Taco Bell - employees must eat discounted lunch in building.

I don’t understand this policy. A employee is allowed one discounted meal a day. What difference does it make if it’s given to a friend or family member? Either way, one discounted meal is provided. If the employee wants to skip a meal it’s not costing Taco Bell anything.

I had a job that restricted us from being seen on break. My boss felt it reflected badly on the store for customers to see employees sitting around. We left on lunch breaks or sat in the dingy break room.

I do find a “discounted” Taco Bell meal kind of funny. My meals at Taco Bell usually cost maybe $5.50. What’s the employee discount? Maybe? $2 :wink: be still my heart. The boss is just to generous. LOL
https://www.google.com/amp/s/amp.foodandwine.com/taco-bell-lunch-breaks

Well, $5.50 might be chump change to you, but but it’s a half-hour’s worth of work here. So laugh all you want, but for the kids working for minimum wage there, $2 makes a huge difference from $5.50.

As for why they have to eat on site, no idea.

The benefit is for employees. It’s no different from providing any other benefit. Only employees can have money put into their Taco Bell 401(k). Only employees are covered by their life insurance.

I can’t see how the employee discount could be abused. Unless they were buying $12 meals on discount and sharing the food with friends and family.

That’s easily solved by capping the meal price that can be discounted. You can’t buy a dozen discounted tacos.

Requiring them to eat the discounted meal at work seems a bit ridiculous.

I guess most employees eat at work anyhow. They only get 30 min breaks and you can’t go very far anyhow.

I don’t know how they could eat it after working in it. I volunteer at a concession stand the best I can manage to stomach is bottled water.

I worked in a fast food joint as a youth. We got free meals. Well, we were taxed on them. The menu got boring. And we tried every type of variation.

One day we had pizza delivered.

My friends in school told me they got free food at burger places where they worked.

I’m sure it doesn’t take long to get tired of it.

Taco Bell has some variety. Tacos one day. Eat a burrito the next.

If they make a plausible reason for staff to be walking off with product, then people could be robbing you blind, dontcha think? If no one sees what goes in the bag? And they eat it off premise?

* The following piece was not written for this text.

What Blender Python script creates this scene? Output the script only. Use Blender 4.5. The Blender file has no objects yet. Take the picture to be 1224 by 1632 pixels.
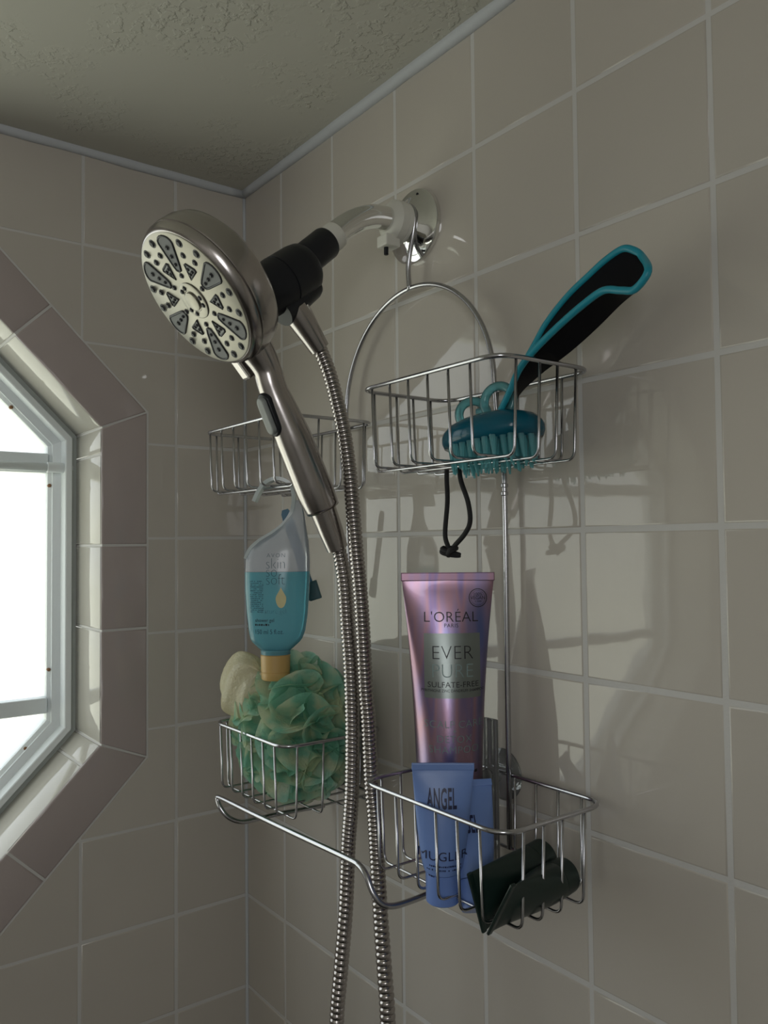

It’d be too easy for the others to say, ‘He said it was for his sister!’ No Take Aways isn’t uncommon in the industry, for this reason.

FWIW, my daughter worked for a couple of years at Wendy’s here in Ontario, Canada and the same rule applied.

I worked at a well known pizza place in high school. We made every variation of pizza we could think of. After a while it got boring. So one night we had a competitor’s pizza delivered. It was delicious.

Was it delivered in an unmarked car?

I think that’s a shitty decision by the 9th circuit; I hope California quickly passes a law to explicitly correct it.

Once while I was waiting in line at my favorite burrito place, I overheard one of the staff placing a call to some other carry-out place (I think it might have been pizza), suggesting a trade for lunch. And hey, the burrito place provides lunch for six, the pizza place provides lunch for six, why should they care that it’s not the same six that are working there?

Was that meant for a different thread? I think we’re talking about a corporate policy, here, not a legal decision.

The employees brought a class-action lawsuit against Taco Bell to court. They lost.

Ah, I missed that. In that case, I’d say that the Taco Bell policy might well be a stupid policy (I could see more debate on that), but that there’s no law that says that companies aren’t allowed to have stupid policies, and so a court siding with the company would be correct.

[Moderating]
Oh, and I hadn’t noticed that this thread was in CS. Corporate policies are not an art form. Moving to… hm. It looks like it’s mostly “what do you think about this policy”, so I guess that’d be IMHO.

Since TB is giving a perk, they have the right to limit it. If they didn’t allow employees to bring a brown bag outside I’d be more upset.

They probably don’t want the public to see the employees barfing from the discount food anyway.

Nope. They had these custom delivery trucks with warming ovens on the back and their name plastered everywhere.

In the 80s when I worked there we got one free meal as long as we ate it on break. We could leave but it was one meal which was I believe at the time something like a taco/burrito, frijoles, and cinnamon crispas with a medium Pepsi product. I got written up once for bringing in a canned drink that wasn’t a Pepsi product. That to me is far more ridiculous than forcing someone to eat their discounted meal in the building.

Offering a free meal and letting the employee eat it on break is a reasonable policy.

Somehow, discounting an inexpensive meal seems a bit petty. But, TB can do whatever they want. They don’t have to offer any benefit to employees.